-- RECORD EXCERPTS --
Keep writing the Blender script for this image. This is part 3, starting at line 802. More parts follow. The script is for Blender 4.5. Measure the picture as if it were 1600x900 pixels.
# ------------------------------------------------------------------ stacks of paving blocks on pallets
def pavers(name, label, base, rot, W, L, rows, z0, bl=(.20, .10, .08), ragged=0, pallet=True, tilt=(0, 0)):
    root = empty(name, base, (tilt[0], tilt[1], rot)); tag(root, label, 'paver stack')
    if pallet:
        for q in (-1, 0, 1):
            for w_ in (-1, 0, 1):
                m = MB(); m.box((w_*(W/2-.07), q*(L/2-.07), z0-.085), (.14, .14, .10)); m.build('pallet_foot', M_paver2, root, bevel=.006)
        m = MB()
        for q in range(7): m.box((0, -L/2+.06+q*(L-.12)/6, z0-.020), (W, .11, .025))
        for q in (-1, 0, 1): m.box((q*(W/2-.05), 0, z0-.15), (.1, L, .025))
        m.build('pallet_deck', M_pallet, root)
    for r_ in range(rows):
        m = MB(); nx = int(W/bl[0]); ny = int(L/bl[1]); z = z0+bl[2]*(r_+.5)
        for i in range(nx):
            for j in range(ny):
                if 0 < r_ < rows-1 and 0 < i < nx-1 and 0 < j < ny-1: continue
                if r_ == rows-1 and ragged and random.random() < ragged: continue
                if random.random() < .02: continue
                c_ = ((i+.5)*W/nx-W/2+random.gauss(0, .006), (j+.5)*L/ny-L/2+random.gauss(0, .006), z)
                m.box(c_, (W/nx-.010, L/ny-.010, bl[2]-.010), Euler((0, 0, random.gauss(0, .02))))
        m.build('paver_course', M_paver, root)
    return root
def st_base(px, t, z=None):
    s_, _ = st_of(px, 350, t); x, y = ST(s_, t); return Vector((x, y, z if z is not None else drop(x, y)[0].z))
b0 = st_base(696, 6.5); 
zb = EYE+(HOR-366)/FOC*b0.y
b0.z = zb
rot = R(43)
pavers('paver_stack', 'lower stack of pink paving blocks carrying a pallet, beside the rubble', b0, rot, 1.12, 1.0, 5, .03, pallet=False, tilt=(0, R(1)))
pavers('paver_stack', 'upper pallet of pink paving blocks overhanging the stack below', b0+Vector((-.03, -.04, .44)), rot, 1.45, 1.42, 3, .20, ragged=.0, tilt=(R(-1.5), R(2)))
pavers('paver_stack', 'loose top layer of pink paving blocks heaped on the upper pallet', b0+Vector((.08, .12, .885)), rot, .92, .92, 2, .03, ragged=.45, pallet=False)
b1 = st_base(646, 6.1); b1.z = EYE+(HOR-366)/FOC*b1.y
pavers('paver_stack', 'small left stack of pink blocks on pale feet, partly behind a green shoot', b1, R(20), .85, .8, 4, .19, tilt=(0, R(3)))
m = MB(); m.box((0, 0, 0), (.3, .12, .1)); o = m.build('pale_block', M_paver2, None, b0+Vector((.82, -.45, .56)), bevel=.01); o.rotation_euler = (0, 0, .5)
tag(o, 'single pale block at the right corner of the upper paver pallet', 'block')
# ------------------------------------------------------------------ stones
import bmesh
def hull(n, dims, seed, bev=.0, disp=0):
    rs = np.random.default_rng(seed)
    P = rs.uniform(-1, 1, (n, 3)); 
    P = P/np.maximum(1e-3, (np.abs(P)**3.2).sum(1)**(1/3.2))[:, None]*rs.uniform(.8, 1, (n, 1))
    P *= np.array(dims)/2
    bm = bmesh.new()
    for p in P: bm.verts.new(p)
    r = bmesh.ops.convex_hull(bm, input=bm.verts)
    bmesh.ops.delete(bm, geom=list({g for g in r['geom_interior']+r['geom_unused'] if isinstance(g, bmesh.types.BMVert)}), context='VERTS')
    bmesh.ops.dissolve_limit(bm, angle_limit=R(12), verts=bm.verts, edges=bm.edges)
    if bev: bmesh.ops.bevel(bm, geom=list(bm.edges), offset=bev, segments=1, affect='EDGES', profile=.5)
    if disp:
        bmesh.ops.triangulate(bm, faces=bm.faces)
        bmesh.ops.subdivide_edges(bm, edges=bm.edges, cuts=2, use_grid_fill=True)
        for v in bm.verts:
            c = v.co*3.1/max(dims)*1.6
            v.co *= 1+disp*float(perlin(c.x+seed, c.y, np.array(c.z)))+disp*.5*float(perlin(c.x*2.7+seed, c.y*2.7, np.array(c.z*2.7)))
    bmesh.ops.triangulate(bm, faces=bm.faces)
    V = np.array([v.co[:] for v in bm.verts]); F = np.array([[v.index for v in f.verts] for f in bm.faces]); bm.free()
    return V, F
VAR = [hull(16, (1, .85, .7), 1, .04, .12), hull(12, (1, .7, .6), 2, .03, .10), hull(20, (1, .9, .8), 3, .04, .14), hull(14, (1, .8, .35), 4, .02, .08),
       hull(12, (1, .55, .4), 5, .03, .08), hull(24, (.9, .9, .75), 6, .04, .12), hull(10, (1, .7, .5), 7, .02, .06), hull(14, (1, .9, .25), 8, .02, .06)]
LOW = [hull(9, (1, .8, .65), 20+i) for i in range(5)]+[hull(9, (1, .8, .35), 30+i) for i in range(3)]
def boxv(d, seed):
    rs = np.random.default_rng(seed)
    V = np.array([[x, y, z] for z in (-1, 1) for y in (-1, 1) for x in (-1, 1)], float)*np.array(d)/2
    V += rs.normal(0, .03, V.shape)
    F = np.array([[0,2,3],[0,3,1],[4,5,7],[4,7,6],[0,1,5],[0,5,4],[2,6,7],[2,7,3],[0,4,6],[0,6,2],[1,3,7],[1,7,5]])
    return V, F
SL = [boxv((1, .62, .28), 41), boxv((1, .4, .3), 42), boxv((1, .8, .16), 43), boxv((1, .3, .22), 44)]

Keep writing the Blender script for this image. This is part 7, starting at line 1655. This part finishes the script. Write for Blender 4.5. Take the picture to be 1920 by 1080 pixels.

-- PROBLEM REQUIREMENTS --
Using the listing above, show each line holding the string "this".

-- EXERCISE RESPONSE --
Keep writing the Blender script for this image. This is part 3, starting at line 802. More parts follow. The script is for Blender 4.5. Measure the picture as if it were 1600x900 pixels.
Keep writing the Blender script for this image. This is part 7, starting at line 1655. This part finishes the script. Write for Blender 4.5. Take the picture to be 1920 by 1080 pixels.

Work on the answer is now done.